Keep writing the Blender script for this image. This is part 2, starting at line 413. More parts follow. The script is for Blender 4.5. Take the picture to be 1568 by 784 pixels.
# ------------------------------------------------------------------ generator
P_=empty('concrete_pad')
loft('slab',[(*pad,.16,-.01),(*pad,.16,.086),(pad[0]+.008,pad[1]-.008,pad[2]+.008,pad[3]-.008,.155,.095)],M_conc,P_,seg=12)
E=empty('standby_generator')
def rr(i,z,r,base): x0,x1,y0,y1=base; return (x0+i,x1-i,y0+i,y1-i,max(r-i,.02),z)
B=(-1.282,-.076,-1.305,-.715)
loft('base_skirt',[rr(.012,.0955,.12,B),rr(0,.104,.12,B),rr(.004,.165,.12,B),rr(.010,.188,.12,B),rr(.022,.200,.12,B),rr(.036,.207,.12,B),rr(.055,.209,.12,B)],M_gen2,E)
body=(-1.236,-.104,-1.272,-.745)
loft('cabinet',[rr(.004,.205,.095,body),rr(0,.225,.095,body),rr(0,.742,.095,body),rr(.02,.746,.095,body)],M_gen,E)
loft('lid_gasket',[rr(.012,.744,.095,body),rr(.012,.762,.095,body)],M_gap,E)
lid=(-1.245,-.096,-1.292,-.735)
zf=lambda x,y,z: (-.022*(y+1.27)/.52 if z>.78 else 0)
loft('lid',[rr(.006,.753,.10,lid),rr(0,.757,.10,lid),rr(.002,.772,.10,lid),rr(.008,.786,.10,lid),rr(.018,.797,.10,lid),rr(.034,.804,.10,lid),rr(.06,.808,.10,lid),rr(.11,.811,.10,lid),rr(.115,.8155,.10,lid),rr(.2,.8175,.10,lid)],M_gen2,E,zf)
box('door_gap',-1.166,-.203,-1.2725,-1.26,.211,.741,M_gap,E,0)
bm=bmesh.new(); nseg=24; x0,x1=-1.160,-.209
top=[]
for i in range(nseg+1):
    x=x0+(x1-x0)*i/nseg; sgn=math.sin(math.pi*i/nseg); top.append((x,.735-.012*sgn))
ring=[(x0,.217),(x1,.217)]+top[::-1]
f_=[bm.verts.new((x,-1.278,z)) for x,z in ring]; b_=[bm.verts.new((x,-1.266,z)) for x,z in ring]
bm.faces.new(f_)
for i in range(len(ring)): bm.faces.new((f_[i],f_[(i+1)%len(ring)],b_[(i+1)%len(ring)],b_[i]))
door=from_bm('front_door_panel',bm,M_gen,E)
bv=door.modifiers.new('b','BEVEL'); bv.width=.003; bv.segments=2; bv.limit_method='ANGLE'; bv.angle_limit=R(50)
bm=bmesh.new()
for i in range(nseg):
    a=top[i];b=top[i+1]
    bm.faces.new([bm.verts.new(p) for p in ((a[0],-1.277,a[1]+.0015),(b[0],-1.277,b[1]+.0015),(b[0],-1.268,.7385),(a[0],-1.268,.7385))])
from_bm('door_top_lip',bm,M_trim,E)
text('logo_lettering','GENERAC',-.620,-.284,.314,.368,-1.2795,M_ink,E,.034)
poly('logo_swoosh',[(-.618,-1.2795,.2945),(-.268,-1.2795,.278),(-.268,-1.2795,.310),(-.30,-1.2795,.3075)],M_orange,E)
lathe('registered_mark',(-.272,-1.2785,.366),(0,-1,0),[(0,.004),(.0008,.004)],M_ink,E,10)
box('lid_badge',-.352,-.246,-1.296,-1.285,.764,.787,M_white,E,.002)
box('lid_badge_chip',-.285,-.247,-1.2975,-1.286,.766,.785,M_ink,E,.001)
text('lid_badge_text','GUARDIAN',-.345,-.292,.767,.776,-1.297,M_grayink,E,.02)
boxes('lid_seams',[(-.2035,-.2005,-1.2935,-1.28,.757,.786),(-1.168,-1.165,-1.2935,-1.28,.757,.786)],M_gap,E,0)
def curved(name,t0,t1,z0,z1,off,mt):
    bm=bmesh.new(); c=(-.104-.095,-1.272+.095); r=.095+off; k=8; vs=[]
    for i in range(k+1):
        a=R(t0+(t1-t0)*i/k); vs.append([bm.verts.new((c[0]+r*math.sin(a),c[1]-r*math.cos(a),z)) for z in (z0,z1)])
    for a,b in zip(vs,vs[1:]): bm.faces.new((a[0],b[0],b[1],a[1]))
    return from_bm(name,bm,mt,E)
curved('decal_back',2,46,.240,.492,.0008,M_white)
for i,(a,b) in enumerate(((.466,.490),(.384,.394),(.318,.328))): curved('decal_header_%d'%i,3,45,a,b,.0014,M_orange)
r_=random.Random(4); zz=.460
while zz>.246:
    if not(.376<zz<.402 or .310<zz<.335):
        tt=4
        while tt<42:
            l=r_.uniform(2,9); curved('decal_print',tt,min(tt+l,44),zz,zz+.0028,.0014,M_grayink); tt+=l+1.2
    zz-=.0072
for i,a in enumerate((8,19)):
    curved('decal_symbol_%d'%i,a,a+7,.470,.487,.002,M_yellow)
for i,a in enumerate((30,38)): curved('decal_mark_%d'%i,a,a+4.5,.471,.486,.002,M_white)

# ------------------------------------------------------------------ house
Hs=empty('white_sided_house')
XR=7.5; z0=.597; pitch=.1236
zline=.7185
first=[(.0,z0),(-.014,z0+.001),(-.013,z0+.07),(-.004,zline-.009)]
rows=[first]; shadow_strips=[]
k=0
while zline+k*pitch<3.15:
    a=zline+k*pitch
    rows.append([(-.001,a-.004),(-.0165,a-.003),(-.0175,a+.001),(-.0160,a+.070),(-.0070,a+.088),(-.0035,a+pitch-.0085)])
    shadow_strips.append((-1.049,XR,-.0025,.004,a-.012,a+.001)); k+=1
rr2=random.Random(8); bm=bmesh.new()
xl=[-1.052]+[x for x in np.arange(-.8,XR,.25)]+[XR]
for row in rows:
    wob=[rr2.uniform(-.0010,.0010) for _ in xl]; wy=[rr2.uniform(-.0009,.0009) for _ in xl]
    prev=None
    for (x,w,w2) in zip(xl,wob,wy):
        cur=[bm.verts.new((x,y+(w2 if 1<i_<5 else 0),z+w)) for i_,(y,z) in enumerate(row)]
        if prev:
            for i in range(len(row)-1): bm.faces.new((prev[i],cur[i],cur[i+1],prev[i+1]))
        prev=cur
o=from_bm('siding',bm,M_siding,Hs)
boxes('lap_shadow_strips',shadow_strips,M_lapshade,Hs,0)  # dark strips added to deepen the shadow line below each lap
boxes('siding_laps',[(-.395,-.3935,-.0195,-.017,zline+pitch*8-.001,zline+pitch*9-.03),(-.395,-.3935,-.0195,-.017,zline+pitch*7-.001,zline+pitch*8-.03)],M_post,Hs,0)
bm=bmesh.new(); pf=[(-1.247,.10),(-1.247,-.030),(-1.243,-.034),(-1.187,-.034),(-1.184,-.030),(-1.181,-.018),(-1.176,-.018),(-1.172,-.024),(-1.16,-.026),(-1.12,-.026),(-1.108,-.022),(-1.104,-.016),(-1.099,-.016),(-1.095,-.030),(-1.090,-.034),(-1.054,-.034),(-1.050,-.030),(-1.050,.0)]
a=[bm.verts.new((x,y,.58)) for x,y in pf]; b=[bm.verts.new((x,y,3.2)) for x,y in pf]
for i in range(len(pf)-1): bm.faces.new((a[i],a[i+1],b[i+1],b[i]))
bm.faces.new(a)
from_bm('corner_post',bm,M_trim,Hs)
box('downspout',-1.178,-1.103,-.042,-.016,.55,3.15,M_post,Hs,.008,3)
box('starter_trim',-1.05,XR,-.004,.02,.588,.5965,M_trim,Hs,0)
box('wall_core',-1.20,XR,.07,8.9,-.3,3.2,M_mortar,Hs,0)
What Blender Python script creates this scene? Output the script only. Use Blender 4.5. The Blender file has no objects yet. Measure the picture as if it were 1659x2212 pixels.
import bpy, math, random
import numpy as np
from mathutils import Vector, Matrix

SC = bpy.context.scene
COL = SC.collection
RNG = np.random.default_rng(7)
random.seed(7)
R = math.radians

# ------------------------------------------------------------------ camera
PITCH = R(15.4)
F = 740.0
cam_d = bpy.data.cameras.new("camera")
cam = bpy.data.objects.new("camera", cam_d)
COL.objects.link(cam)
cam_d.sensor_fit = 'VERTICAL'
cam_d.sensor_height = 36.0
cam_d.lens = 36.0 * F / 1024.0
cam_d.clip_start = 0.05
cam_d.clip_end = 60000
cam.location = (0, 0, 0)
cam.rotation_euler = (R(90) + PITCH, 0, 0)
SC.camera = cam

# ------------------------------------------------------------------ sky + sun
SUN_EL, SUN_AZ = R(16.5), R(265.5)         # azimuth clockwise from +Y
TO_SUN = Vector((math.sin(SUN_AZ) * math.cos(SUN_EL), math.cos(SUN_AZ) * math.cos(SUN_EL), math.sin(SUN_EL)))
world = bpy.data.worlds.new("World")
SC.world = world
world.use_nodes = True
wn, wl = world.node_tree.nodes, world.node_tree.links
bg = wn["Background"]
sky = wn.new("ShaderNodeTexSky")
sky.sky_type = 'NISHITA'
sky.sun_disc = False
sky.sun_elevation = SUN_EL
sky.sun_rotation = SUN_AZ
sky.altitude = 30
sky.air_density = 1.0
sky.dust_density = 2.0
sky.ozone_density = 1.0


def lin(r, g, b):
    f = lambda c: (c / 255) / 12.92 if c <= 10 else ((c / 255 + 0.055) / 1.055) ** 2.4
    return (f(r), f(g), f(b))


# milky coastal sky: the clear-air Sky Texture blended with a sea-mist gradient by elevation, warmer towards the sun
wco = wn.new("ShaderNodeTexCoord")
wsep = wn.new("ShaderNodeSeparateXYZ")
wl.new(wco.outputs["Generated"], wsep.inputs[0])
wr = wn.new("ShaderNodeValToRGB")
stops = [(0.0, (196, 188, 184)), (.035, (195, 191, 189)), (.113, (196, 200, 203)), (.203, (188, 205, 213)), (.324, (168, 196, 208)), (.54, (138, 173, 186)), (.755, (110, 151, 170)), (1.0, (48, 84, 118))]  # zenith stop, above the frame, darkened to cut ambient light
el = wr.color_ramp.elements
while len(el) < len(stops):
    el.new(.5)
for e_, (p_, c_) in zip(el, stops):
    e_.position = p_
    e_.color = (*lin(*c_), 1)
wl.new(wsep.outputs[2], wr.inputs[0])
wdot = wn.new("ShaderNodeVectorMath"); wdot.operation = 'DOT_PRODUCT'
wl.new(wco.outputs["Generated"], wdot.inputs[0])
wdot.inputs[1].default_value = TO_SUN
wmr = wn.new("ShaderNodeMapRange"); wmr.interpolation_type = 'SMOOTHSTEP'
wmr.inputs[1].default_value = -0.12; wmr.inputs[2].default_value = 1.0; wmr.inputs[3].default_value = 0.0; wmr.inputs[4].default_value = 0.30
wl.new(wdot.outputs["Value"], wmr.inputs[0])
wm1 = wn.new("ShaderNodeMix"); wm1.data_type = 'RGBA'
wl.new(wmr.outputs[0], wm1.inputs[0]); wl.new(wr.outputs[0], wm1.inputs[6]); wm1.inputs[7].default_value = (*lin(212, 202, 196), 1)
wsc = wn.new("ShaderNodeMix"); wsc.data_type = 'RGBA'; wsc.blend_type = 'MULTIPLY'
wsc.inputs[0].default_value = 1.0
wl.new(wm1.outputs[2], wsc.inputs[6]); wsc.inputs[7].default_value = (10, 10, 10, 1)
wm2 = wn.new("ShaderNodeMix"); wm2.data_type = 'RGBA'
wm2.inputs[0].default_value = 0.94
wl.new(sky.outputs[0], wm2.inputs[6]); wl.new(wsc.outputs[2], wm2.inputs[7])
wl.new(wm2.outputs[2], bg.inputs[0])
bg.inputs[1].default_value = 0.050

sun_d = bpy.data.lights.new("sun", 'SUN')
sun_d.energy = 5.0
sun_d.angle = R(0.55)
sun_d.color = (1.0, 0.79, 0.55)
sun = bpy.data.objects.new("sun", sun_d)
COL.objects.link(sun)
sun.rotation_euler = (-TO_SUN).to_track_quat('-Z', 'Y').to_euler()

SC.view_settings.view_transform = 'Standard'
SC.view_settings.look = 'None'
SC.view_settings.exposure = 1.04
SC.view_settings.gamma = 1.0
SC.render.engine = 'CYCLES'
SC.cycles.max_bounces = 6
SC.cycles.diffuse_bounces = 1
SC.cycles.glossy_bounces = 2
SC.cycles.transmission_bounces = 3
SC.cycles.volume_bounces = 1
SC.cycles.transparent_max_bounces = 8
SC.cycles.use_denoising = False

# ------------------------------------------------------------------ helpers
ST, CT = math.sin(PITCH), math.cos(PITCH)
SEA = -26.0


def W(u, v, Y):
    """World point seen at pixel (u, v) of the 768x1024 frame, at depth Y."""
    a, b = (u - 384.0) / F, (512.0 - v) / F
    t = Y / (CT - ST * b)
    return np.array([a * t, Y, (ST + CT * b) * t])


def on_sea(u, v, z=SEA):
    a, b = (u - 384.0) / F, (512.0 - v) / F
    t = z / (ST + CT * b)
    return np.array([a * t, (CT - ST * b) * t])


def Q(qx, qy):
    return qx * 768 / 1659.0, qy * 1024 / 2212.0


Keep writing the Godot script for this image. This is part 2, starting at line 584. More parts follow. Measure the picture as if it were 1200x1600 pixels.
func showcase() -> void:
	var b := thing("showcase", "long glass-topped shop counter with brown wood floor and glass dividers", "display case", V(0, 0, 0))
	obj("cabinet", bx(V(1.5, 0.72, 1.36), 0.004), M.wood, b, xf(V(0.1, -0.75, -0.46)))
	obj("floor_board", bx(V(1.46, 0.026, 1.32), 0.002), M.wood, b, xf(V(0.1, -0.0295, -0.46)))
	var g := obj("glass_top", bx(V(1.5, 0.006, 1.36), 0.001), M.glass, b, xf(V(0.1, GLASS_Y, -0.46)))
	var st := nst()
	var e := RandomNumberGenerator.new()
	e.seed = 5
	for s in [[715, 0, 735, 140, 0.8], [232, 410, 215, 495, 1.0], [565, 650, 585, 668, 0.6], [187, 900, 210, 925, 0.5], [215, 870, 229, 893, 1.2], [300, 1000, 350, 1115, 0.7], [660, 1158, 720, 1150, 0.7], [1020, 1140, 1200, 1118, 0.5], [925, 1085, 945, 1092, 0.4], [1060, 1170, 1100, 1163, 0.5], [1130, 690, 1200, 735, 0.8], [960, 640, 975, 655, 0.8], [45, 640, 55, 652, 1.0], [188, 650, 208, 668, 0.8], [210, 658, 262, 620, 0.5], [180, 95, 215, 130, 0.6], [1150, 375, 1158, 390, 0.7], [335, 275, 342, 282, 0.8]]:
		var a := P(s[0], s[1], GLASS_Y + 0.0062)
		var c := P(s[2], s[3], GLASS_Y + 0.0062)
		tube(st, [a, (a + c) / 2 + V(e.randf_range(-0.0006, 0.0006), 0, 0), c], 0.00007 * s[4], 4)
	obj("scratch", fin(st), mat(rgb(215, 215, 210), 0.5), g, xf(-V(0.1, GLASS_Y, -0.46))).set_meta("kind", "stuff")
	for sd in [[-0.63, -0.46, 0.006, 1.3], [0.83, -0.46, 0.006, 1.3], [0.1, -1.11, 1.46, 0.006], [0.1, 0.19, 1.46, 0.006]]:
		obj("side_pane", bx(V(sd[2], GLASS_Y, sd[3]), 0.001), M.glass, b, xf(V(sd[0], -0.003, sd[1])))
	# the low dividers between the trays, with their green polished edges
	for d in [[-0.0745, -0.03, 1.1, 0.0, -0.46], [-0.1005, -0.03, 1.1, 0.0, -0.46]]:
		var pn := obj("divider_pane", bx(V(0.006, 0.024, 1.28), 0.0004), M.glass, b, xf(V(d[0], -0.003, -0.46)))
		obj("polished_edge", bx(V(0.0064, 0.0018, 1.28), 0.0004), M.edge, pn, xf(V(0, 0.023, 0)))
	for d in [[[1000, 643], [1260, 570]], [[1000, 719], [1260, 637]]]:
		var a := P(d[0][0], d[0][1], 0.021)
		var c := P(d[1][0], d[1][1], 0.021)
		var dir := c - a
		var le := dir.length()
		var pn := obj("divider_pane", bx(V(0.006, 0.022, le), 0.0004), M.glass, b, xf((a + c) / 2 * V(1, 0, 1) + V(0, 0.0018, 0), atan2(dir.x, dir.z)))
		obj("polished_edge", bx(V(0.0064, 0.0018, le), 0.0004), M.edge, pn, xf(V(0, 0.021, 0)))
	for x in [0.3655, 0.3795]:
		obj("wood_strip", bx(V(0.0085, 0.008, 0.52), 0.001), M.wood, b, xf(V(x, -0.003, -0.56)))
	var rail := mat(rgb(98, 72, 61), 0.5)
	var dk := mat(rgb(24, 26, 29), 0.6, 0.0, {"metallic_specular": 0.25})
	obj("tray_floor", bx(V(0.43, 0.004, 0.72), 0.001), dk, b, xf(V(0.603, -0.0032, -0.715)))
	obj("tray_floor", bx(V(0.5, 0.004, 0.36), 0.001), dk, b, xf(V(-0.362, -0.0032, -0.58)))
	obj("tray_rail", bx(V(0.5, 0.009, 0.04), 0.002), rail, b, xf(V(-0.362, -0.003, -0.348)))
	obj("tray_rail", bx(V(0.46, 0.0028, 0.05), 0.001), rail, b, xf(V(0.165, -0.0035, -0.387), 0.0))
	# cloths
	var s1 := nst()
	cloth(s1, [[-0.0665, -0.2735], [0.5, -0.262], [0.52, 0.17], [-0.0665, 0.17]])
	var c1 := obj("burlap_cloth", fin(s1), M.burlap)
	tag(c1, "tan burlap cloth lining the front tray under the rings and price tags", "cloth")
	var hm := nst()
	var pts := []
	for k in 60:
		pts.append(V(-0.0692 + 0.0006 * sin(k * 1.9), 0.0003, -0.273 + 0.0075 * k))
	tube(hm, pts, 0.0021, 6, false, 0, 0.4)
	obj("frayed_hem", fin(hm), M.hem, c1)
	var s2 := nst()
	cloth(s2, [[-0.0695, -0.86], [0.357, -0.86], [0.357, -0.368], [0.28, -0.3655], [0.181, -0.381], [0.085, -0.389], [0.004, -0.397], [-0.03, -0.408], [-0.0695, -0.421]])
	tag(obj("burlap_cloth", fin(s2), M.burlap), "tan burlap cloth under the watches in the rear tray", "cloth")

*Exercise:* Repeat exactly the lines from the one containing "What Blender Python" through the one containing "R = math.radians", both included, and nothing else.

*Final answer:*
What Blender Python script creates this scene? Output the script only. Use Blender 4.5. The Blender file has no objects yet. Measure the picture as if it were 1659x2212 pixels.
import bpy, math, random
import numpy as np
from mathutils import Vector, Matrix

SC = bpy.context.scene
COL = SC.collection
RNG = np.random.default_rng(7)
random.seed(7)
R = math.radians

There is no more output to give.